**Written request:** Hand back each line, unchanged, from the top down to the line where "col = scene.collection" sits.

**Data shown:**
▼▼▼
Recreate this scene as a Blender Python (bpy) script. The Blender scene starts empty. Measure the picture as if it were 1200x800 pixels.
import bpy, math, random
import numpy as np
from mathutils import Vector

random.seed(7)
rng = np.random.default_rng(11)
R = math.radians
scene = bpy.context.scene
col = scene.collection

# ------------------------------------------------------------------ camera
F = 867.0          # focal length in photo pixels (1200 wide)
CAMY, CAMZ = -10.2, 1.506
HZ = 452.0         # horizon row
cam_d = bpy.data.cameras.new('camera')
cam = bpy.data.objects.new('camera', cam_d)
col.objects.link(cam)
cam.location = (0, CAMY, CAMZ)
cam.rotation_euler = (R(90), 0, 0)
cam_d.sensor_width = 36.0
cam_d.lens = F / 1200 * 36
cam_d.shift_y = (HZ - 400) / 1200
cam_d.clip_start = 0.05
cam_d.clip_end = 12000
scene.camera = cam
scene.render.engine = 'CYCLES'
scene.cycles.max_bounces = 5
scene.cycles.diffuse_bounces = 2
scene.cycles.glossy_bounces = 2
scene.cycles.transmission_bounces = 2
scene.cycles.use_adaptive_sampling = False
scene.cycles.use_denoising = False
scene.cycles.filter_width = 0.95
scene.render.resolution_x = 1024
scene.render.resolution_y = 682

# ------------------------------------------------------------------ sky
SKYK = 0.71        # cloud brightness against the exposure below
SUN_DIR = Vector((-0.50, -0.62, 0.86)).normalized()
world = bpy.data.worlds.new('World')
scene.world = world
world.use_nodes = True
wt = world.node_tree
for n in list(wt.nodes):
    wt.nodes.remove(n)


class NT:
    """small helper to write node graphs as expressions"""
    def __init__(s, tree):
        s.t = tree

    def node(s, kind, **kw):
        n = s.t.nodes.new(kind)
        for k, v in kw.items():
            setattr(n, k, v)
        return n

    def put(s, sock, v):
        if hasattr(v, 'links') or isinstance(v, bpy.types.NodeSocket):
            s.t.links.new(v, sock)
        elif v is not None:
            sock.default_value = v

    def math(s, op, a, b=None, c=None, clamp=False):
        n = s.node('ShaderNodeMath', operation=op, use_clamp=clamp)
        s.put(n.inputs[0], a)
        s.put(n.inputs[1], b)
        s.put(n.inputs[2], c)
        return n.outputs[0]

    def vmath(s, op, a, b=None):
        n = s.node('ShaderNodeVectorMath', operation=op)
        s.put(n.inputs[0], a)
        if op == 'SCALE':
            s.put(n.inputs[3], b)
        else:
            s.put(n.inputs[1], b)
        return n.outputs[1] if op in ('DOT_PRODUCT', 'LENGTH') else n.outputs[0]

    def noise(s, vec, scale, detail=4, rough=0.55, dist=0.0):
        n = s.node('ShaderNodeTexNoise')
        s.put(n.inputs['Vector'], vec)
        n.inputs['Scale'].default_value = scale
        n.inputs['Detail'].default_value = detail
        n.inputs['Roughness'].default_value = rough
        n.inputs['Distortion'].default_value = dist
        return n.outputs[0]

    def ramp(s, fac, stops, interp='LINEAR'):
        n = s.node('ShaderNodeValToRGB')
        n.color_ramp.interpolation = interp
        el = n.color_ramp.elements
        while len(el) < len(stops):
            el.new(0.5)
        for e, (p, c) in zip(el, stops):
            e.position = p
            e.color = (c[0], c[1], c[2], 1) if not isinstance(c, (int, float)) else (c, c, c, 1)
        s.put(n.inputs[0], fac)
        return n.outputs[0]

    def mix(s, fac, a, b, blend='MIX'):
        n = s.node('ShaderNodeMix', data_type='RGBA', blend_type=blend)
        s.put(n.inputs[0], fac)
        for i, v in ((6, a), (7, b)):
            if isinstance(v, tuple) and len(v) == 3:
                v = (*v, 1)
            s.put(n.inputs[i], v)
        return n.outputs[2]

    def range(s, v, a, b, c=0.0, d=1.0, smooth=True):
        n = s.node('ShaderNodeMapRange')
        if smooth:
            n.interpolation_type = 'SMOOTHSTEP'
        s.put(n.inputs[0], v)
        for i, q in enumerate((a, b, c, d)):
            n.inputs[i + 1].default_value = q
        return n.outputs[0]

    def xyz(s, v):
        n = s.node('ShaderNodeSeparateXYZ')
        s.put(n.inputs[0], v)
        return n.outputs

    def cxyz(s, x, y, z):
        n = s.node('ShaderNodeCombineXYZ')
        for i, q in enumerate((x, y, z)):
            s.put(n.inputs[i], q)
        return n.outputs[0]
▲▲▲
**Result of the exercise:**
Recreate this scene as a Blender Python (bpy) script. The Blender scene starts empty. Measure the picture as if it were 1200x800 pixels.
import bpy, math, random
import numpy as np
from mathutils import Vector

random.seed(7)
rng = np.random.default_rng(11)
R = math.radians
scene = bpy.context.scene
col = scene.collection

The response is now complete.